People are increasingly depressed — in too many cases, desperate. And a large part of the problem is that we are too centered on the personal lives of others, in our own little cyber-worlds, instead of on Christ. In the cyber-universe, folks turn narcissistic, presenting themselves in an artificial scrubbed manner as living glossy perfect lives and causing those who see them on social media outlets such as Instagram, Twitter, and Facebook to despair that they aren’t as glowing, as beautiful, as enscounced in a gorgeous home, as well-coiffed, as surrounded by friends and family (and “likes”), as able to travel the world over.
Simply put, scanning social feeds, many feel left out. They are also more isolated. The more we have become connected, the more disconnected — with ourselves and others — we have become.
Notes Psychology Today: “We are plagued by a loneliness epidemic. In the last fifty years, regardless of geographic location, gender, race, or ethnicity, rates of loneliness have doubled in the United States. This increase has been associated with several growing concerns related to mental and physical well-being. Yet, in a time in which it seems that we are more connected than ever before, how could this be possible? Could it be that our technological advances developed to foster connectivity are also affecting our loneliness?”

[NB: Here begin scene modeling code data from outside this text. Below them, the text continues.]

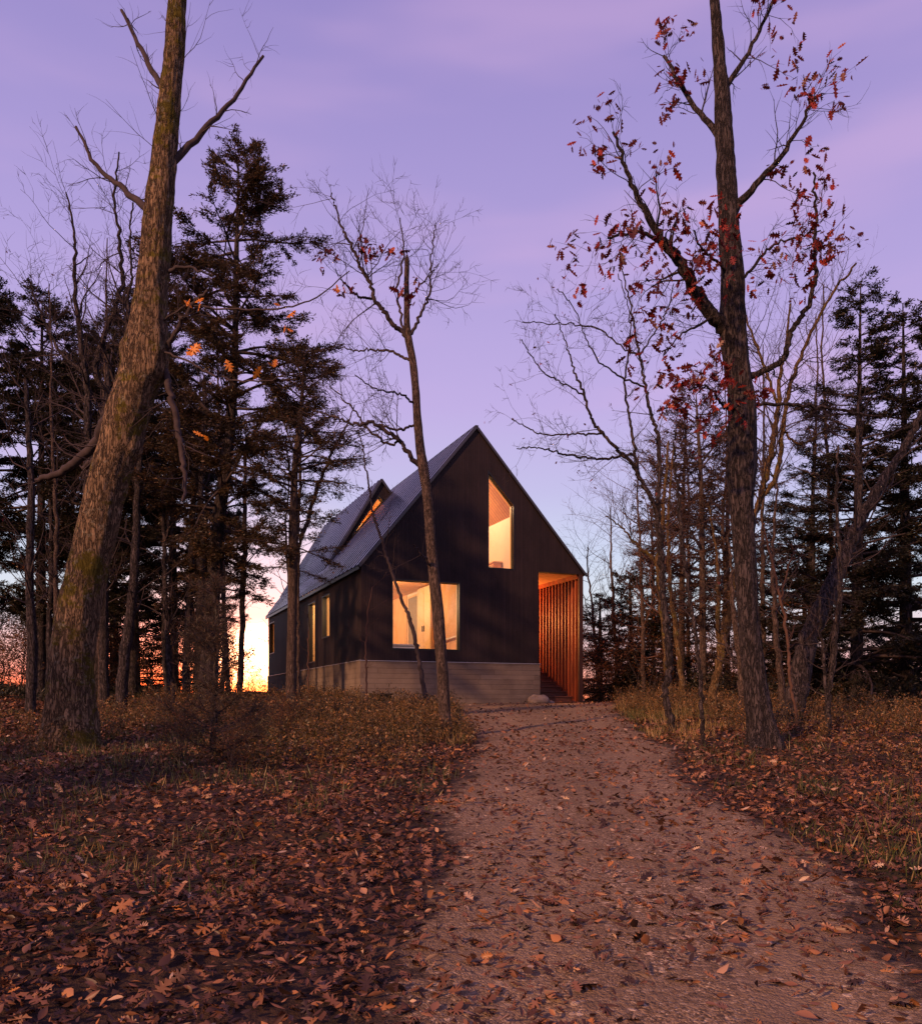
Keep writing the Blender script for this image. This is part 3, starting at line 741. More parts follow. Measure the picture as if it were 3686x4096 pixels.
def unit(v): return v / (np.linalg.norm(v) + 1e-9)
def grow(tb, p, d, L, r, lvl, rng, up=0.05, wander=0.16, kids=5, ratio=0.55, spread=(0.5, 1.0), kmin=3, flat=1.0):
    n = max(4, int(5 + L * 2)) if lvl > 0 else 4
    pts = [np.array(p, float)]; d = unit(np.array(d, float))
    for i in range(n):
        w = rng.normal(0, wander, 3); w[1] *= flat
        d = unit(d + w + np.array([0, 0, up]))
        pts.append(pts[-1] + d * L / n)
    pts = np.array(pts); R = r * np.linspace(1, 0.28, len(pts))
    tb.tube(pts, R, 6 if r > 0.03 else (4 if r > 0.01 else kmin))
    tb.tips.append(pts[-1])
    if lvl <= 0: return
    for k in range(kids):
        t = rng.uniform(0.18, 0.97); x = t * (len(pts) - 1); i = int(min(x, len(pts) - 2)); q = pts[i] + (pts[i + 1] - pts[i]) * (x - i)
        dd = unit(pts[i + 1] - pts[i]); rv = unit(np.cross(dd, rng.normal(0, 1, 3)))
        if flat < 1: rv[1] *= flat; rv = unit(rv)
        a = rng.uniform(*spread)
        nd = dd * math.cos(a) + rv * math.sin(a)
        grow(tb, q, nd, L * ratio * rng.uniform(0.6, 1.15) * (1.15 - 0.5 * t), max(0.0034, r * 0.55 * (1 - 0.6 * t)), lvl - 1, rng, up, wander * 1.15, kids, ratio, spread, kmin, flat)
def densify(P, W, m):
    P = np.asarray(P, float); W = np.asarray(W, float)
    seg = np.r_[0, np.cumsum(np.linalg.norm(np.diff(P, axis=0), axis=1))]
    t = np.linspace(0, seg[-1], m)
    # Catmull-like smooth by interpolating then averaging
    Q = np.stack([np.interp(t, seg, P[:, i]) for i in range(3)], 1); R = np.interp(t, seg, W)
    k = max(1, m // (len(P) * 3))
    for _ in range(2):
        if m > 8:
            Qp = np.pad(Q, ((k, k), (0, 0)), 'edge'); Q2 = np.stack([np.convolve(Qp[:, i], np.ones(2 * k + 1) / (2 * k + 1), 'valid') for i in range(3)], 1)
            Q2[0] = Q[0]; Q2[-1] = Q[-1]; Q = Q2
    return Q, R
def limb(tb, px, Y, rng=None, m=None, k=8, jitter=0.0, y_end=None):
    """px: list of (x, y, width) picture points read off the photograph, turned into real points at depth Y"""
    ys = np.linspace(Y, y_end if y_end is not None else Y, len(px))
    P = np.array([PX(a, b, yy) for (a, b, w), yy in zip(px, ys)]); W = np.array([w / 2 / F_D * yy for (a, b, w), yy in zip(px, ys)])
    m = m or len(px) * 5
    P, R = densify(P, W, m)
    if jitter and rng is not None:
        P[1:-1] += rng.normal(0, jitter, (len(P) - 2, 3))
    tb.tube(P, R, k); tb.tips.append(P[-1])
    return P, R
def sprout(tb, P, R, n, L, lvl, rng, t0=0.1, t1=1.0, rmul=0.45, side=None, **kw):
    for _ in range(n):
        t = rng.uniform(t0, t1); x = t * (len(P) - 1); i = int(min(x, len(P) - 2)); q = P[i] + (P[i + 1] - P[i]) * (x - i)
        dd = unit(P[i + 1] - P[i]); rv = unit(np.cross(dd, rng.normal(0, 1, 3)))
        if side is not None: rv = unit(rv + np.array(side))
        a = rng.uniform(0.6, 1.15)
        nd = dd * math.cos(a) + rv * math.sin(a)
        grow(tb, q, nd, L * rng.uniform(0.5, 1.2), max(0.003, min(0.03, R[i] * rmul)) * rng.uniform(0.6, 1), lvl, rng, **kw)

def trunk_detail(px, Y, rng, sides=40, rough=0.06, fl=0.35, seed=0, step=0.04, knots=(), y_end=None):
    """a thick trunk whose skin carries furrows, bulges and a root flare"""
    ys = np.linspace(Y, y_end if y_end is not None else Y, len(px))
    P = np.array([PX(a, b, yy) for (a, b, w), yy in zip(px, ys)]); W = np.array([w / 2 / F_D * yy for (a, b, w), yy in zip(px, ys)])
    base = P[0].copy(); gz = Gs(base[0], base[1])
    if base[2] > gz - 0.1:
        P = np.vstack([[base[0] + (base[0] - P[1][0]) * 0.1, base[1], gz - 0.18], P]); W = np.r_[W[0] * 1.05, W]
    L = np.linalg.norm(np.diff(P, axis=0), axis=1).sum(); m = int(L / step)
    P, R = densify(P, W, m)
    hgt = P[:, 2] - gz
    T = np.gradient(P, axis=0); T /= np.linalg.norm(T, axis=1)[:, None]
    A = np.cross(T, np.array([0.0, 1.0, 0.12])); A /= np.linalg.norm(A, axis=1)[:, None]; B = np.cross(T, A)
    a = np.linspace(0, 2 * np.pi, sides, endpoint=False)
    ca, sa = np.cos(a)[None, :], np.sin(a)[None, :]
    s_ = (np.arange(m) * step)[:, None]
    r0 = R.mean()
    bark = np.abs(vnoise(ca * 9 * r0 / .3 + 20, sa * 9 * r0 / .3, s_ * 2.2, seed + 1)) * 0.9 + np.abs(vnoise(ca * 17 * r0 / .3, sa * 17 * r0 / .3 + 9, s_ * 5.0, seed + 2)) * 0.5
    lump = vnoise(ca * 1.2, sa * 1.2, s_ * 1.3, seed + 3) * 0.10 + vnoise(ca * 2.6, sa * 2.6, s_ * 3.0, seed + 4) * 0.05
    fl_ = fl * np.exp(-np.clip(hgt, 0, 9)[:, None] / 0.22) * (0.7 + 0.5 * np.cos(a * 3 + seed)[None, :] + 0.3 * np.cos(a * 5 + seed * 2)[None, :])
    rad = R[:, None] * (1 + lump + fl_) * np.ones_like(ca) + (bark - 0.35) * rough * 0.6
    for (kt, ka, ks, kw) in knots:     # (height fraction, angle, size, spread)
        rad = rad + ks * np.exp(-((np.linspace(0, 1, m)[:, None] - kt) / kw) ** 2 - (np.angle(np.exp(1j * (a[None, :] - ka))) / 0.8) ** 2)
    V = P[:, None, :] + rad[:, :, None] * (np.cos(a)[None, :, None] * A[:, None, :] + np.sin(a)[None, :, None] * B[:, None, :])
    i = np.arange(m - 1)[:, None] * sides + np.arange(sides)[None, :]; j = np.arange(m - 1)[:, None] * sides + (np.arange(sides)[None, :] + 1) % sides
    Q = np.stack([i, j, j + sides, i + sides], -1).reshape(-1, 4)
    return V.reshape(-1, 3), Q, P, R

# lobed oak leaf outline (unit length along +x)
OAK = np.array([(0, 0), (0.10, 0.05), (0.20, 0.20), (0.26, 0.08), (0.40, 0.32), (0.47, 0.10), (0.62, 0.33), (0.70, 0.10), (0.84, 0.20), (0.86, 0.06), (1.0, 0.0)])
def leaf_fan():
    top = OAK; bot = OAK[::-1][1:-1] * np.array([1, -1])
    ring = np.vstack([top, bot]); c = np.array([[0.5, 0.0]])
    P2 = np.vstack([c, ring]); n = len(ring)
    T = np.array([(0, 1 + i, 1 + (i + 1) % n) for i in range(n)])
    z = 0.22 * np.abs(P2[:, 1]) + 0.10 * (P2[:, 0] - 0.5) ** 2
    return np.column_stack([P2, z]), T
LEAF_V, LEAF_T = leaf_fan()
OAK = np.array([(0, 0), (0.06, 0.01), (0.20, 0.14), (0.42, 0.24), (0.62, 0.22), (0.82, 0.11), (1.0, 0.0)])
OVAL_V, OVAL_T = leaf_fan()
def oak_leaves(C, D, size, rng, up=None, LEAF_V=LEAF_V, LEAF_T=LEAF_T):
    """C centres, D pointing directions"""
    C = np.asarray(C); D = np.asarray(D); n = len(C)
    D = D / (np.linalg.norm(D, axis=1)[:, None] + 1e-9)
    r = rng.normal(0, 1, (n, 3)) if up is None else up + rng.normal(0, 0.35, (n, 3))
    A = np.cross(D, r); A /= np.linalg.norm(A, axis=1)[:, None] + 1e-9; B = np.cross(D, A)
    s = (size * np.clip(rng.lognormal(-0.05, 0.28, n), 0.4, 1.7))[:, None, None]
    wv = rng.uniform(0.45, 1.1, n)[:, None, None]
    curl = (rng.uniform(0.3, 3.2, n) * np.sign(rng.normal(0.4, 1, n)))[:, None, None]
    V = C[:, None, :] + s * (LEAF_V[None, :, 0:1] * D[:, None, :] + LEAF_V[None, :, 1:2] * wv * A[:, None, :] + LEAF_V[None, :, 2:3] * curl * B[:, None, :])
    T = LEAF_T[None] + (np.arange(n) * len(LEAF_V))[:, None, None]
    return V.reshape(-1, 3), T.reshape(-1, 3)
def kites(C, D, Up, ln, wd, rng):
    """small pointed blades: base C, direction D"""
    n = len(C); D = D / (np.linalg.norm(D, axis=1)[:, None] + 1e-9)
    A = np.cross(D, Up); A /= np.linalg.norm(A, axis=1)[:, None] + 1e-9
    ln = np.broadcast_to(ln, (n,))[:, None]; wd = np.broadcast_to(wd, (n,))[:, None]
    V = np.stack([C, C + D * ln * 0.45 + A * wd / 2, C + D * ln, C + D * ln * 0.45 - A * wd / 2], 1)
    Q = np.arange(n * 4).reshape(n, 4)
    return V.reshape(-1, 3), Q

def tree_root(name, label, cat, base, group=None):
    e = empty(name, base); tag(e, label, cat, group); return e

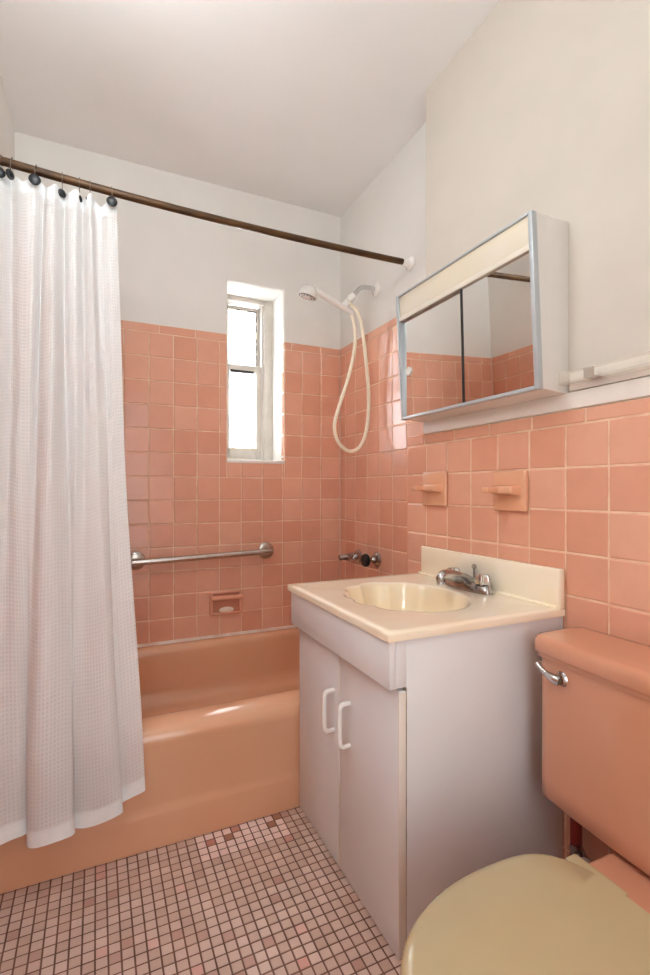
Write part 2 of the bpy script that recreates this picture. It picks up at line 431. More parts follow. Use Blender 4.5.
def cy(v):      # sheet centre line from the rod over the tub rim and down in front of the apron
    z = 1.95-v*1.80
    if z > .36: return RY-.004-(RY-.004-1.432)*((1.95-z)/1.59)**1.12
    return 1.432+.004*(.36-z)/.36
cur = BM(); uvl = cur.loops.layers.uv.new('UVMap'); V = []; S = [0]
for i in range(1, NU): S.append(S[-1]+(bp[i]-bp[i-1]).length)
rng = random.Random(3)
for j in range(NV+1):
    v = j/NV; row = []
    w = v**1.3
    for i in range(NU):
        a, b = tp[i], bp[i]; u = i/(NU-1)
        x = a.x*(1-w)+b.x*w; yo_ = a.y*(1-w)+b.y*w
        # extra drift folds through the middle
        m = math.sin(PI*v)
        x += .004*m*math.sin(9*u+4*v)+.002*math.sin(25*u+9*v)*m
        yo_ += .007*m*math.sin(31*u+3.0*v+1)+.003*m*noise.noise(Vector((u*12, v*5, 1)))*2
        # scallops between hooks at the top edge
        d = min(abs(x-h) for h in hookx); sag = -min(.009, d*d*10)*max(0, 1-v*14)
        zb = .150+.012*math.sin(7*u+.6)-.006*math.sin(21*u)
        if u > .86: zb += (u-.86)*.30
        zt = 1.972-.020*u+(.006*math.sin(40*u))
        z = zt+(zb-zt)*v+sag
        vv = max(0, min(1, (1.95-z)/1.80))
        row.append(cur.verts.new((x, cy(vv)+yo_, z)))
    V.append(row)
for j in range(NV):
    for i in range(NU-1):
        f = cur.faces.new((V[j][i], V[j][i+1], V[j+1][i+1], V[j+1][i])); f.smooth = True
        for l, (ii, jj) in zip(f.loops, ((i, j), (i+1, j), (i+1, j+1), (i, j+1))): l[uvl].uv = (S[ii]*1.15, jj/NV*1.80)
        if j >= NV-2 or j < 2: f.material_index = 1
curtain = link('shower_curtain', cur, [M['cloth'], M['hem']], None, loc=(-.1, 1.5, .15), ang=80)
tag(curtain, 'white waffle weave shower curtain gathered at the left end of the rod', 'shower curtain')
hooks = ['dark round curtain hook farthest left on the rod, cut by the photo edge', 'dark curtain hook seen edge-on, second from the left end of the rod', 'large dark round curtain hook facing the room, third from the left end',
         'dark curtain hook half hidden behind the fold, fourth from the left end', 'dark curtain hook almost covered by a fold, fifth from the left end', 'dark curtain hook peeking between the last two folds before the curtain edge', 'dark brown round curtain hook at the free right edge of the curtain']
def rodz(x):
    return min(rodpts, key=lambda p: abs(p.x-x)).z
hy = [-.030, -.030, -.042, -.006, -.004, -.008, -.038]
sc = [.016, .015, .0165, .013, .012, .014, .0165]
tl = [.3, 1.0, .1, .7, .9, .8, .0]
for k, x in enumerate(hookx):
    h = thing('curtain_hook', (x, RY, rodz(x)), hooks[k], 'curtain hook', 'curtain hooks on the rod')
    z = rodz(x); R_ = .0155; pts = []
    yb_ = RY+hy[k]; zb = z-.050
    pts = [(x, yb_+.008, zb+.004), (x, yb_, z-.014), (x, RY-.015, z+.003), (x, RY-.008, z+.0135), (x, RY+.004, z+.0155), (x, RY+.0145, z+.004), (x, RY+.012, z-.010)]
    bm = BM(); tube(bm, spline(pts, 5), .0012, 6); link('wire', bm, M['wire'], h)
    bm = BM(); s = sc[k]
    lathe(bm, (x-.006*math.sin(tl[k]), yb_+.006*math.cos(tl[k]), zb), (math.sin(tl[k]), -math.cos(tl[k]), .05), [(-.001, .002), (.0, s*.7), (.002, s*.95), (.005, s), (.008, s*.92), (.0105, s*.6), (.0115, s*.2)], 20)
    link('disc', bm, M['black'], h)

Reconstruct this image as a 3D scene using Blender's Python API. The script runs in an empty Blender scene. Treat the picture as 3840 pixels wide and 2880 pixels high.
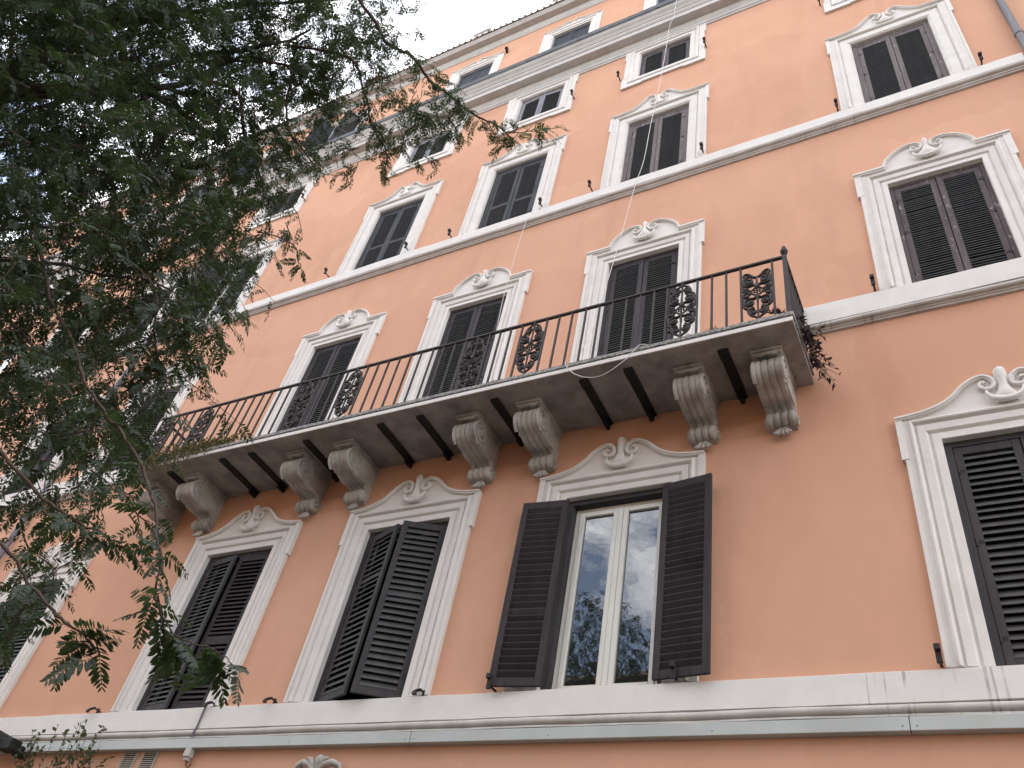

A survey exploring social media patterns found that individuals who spent more time on social media every day felt lonelier than those who spent less time engaged in social media.
An increase in social media use even has been associated with increased sleep disturbances. One can also add: anger. Everyone is so angry, including with themselves.
Yet, we’re addicted — because though it leaves a hangover, social media has an initial lift.
Erik Peper, Associate Professor of Health Education at San Francisco State University, emphasizes, says the article, “that smartphone use can form neurological connections similar to connections that are seen in individuals with an opioid addiction. Further, in a study of 135 individuals, Peper and his colleagues found that people who utilize their phones more often were more likely to report feeling anxious, depressed, isolated, and lonely.”
When someone is not Christ-centered, when one invests more time on Facebook than praying, or reading the Bible, or simply contemplating God, that leads to despair.
“Exposure to idealized images on social media can also elicit envy,” said the magazine. “Falling prey to social comparison, individuals who were otherwise content could develop a sense of dissatisfaction by labeling themselves as less successful, happy, or adventurous. In a study of individuals who utilize Twitter and Facebook, participants who admitted to going out of their way to seek validation (e.g., likes) and to portray a perfect profile were more likely to suffer from low self-esteem.”
If you’re going to use social media, seek to do so to strengthen family bonds and friendships while purveying the Gospel (and lessons) of Christ.
That means conveying modesty and humility. That means taking into account the effect your words and pictures will have on others. That means less “selfies.”
Envy can operate like a curse, making it especially unwise to brag on social media (which is what so many posts amount to). Whether subtle or overt, boasting goes to the sin of arrogance and pride. Thus is there a double spiritual whammy.
The solution is to keep our collective nose out of others’ business. We have nearly become “peeping Toms.” Whether or not it leads to the extreme of desperation, it often adds a suppressing, depressing note to what otherwise could have been a good day.